Updated Sunday morning
There is some press comment today on the draft baptismal texts published yesterday.
Reports say that “sin” removed in the original trial in January has now been reinstated, and that the response from parishes trialling the texts was positive, with more than 90 per cent saying the congregation had been “more engaged” with the new liturgy and there was praise for its “unchurchy” language.
The Times: Sin makes return in revamped baptism
The Daily Telegraph: ‘Sin’ is back but ‘the Devil’ optional in new Church of England baptism service
The Guardian: No devil in detail of Church of England’s new baptism service
The Daily Mail: Church puts the ‘sin’ back into traditional baptism services
Sunday update: Tim Stanley blogs for the Telegraph Hey, Church of England: if you want to become a Christian, you have to renounce the Devil — an article that contains numerous errors of fact, but which does represent the Church’s dilemma.
(Some of these reports are behind paywalls.)
I confess to being rather uninspired by this baptismal rite revision. Angela Tilby’s involvement is cause for confidence in the quality of the material; but is tinkering with the text really going to make all that much difference? If you are not a church family, if the language and symbolism of the Christian faith in general, and baptism in particular, is alien to you, then it is going to be difficult. Full stop.
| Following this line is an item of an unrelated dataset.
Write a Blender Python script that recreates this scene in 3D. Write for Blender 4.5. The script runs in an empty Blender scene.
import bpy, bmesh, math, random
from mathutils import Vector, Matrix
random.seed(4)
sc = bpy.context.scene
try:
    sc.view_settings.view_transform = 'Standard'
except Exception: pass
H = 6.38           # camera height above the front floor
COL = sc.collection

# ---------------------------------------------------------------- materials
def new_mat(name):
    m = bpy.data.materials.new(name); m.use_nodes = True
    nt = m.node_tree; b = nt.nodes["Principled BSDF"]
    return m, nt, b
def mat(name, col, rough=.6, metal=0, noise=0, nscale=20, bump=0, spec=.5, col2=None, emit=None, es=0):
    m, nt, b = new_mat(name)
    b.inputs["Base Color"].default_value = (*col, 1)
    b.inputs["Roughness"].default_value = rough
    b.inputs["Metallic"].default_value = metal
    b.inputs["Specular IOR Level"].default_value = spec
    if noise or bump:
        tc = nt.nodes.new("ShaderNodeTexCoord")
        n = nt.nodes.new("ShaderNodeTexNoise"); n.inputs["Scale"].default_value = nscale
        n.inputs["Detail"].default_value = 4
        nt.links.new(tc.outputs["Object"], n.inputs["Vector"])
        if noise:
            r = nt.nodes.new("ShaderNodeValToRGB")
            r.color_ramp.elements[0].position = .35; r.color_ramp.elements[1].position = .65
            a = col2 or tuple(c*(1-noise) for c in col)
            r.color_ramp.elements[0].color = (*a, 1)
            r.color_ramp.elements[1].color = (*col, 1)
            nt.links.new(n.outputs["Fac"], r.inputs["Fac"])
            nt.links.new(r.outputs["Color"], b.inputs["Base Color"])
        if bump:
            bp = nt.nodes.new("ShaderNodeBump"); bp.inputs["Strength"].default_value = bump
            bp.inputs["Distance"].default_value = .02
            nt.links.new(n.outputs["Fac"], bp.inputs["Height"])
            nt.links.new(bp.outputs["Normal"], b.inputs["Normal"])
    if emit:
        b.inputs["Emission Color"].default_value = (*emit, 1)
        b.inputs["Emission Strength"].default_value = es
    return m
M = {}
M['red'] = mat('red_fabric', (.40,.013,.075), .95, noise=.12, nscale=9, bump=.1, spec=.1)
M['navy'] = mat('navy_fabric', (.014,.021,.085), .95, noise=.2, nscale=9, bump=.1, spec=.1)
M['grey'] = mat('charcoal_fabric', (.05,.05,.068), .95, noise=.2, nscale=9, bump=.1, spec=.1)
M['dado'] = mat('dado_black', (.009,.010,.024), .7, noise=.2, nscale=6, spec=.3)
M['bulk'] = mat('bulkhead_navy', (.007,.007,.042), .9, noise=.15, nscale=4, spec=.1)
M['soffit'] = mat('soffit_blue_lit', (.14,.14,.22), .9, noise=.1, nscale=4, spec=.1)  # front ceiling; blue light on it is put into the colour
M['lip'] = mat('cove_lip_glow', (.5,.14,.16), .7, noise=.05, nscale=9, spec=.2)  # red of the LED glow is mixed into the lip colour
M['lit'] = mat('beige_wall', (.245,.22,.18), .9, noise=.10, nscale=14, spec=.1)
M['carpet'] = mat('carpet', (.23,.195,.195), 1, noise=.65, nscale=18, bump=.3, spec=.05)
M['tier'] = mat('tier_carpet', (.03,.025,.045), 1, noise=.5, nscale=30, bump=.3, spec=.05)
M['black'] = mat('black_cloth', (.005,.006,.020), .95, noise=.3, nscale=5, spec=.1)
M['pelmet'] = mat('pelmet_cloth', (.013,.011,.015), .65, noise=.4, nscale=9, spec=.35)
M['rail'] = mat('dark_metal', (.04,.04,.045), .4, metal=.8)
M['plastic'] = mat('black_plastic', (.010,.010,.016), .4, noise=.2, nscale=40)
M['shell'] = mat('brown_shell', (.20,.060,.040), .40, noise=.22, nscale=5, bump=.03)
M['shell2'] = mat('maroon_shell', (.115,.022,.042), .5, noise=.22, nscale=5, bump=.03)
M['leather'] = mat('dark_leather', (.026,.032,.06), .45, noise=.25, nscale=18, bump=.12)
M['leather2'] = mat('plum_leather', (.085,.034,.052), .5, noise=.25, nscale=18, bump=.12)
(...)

This all originated with clergy who felt ill at ease using the 1997 texts because they were not ‘accessible.’ This is followed by a request to make them ‘easier’; but the demands and calling of baptism remain (although I think any intelligent approach to these texts should be read in tandem with Angela Tilby’s excellent essay in the David Stancliffe festschrift which highlights how we have sleepwalked into a doctrinal fudge over baptism).
Of greater need (and urgency) is theologically literate clergy, who are au fait with the assumptions which underpin the texts, and can bring a measure of imagination and insight to bear in the way the whole rite is celebrated and enacted. In the final analysis, changing the words is not necessarily going to enable the rite to ‘speak’ more effectively – and what’s wrong with a liturgy that doesn’t reveal all its treasures on first encounter?
I don’t really value giving ‘The Devil’ any oxygen of publicity, and I think baptism services should help families and communities affirm the good, so an affirmation to resist sin should be enough, with the focus on the positives of Christian love and grace, and the focus on Jesus’s baptismal example in life and death and resurrection.
The key to baptism is the primary (and preceding and eternal) faithfulness and givenness of God.
That givenness is made to all, and so the liturgy and sacrament needs to welcome all, and to me that implies the liturgy being accessible to all.
That’s not to say that the language needs to be cold or robotic: the numinous otherness of God also invites expression, and language can participate in that.
Sacrament is the work of grace in process.
People’s lived experience and understanding of it may evolve in a journey.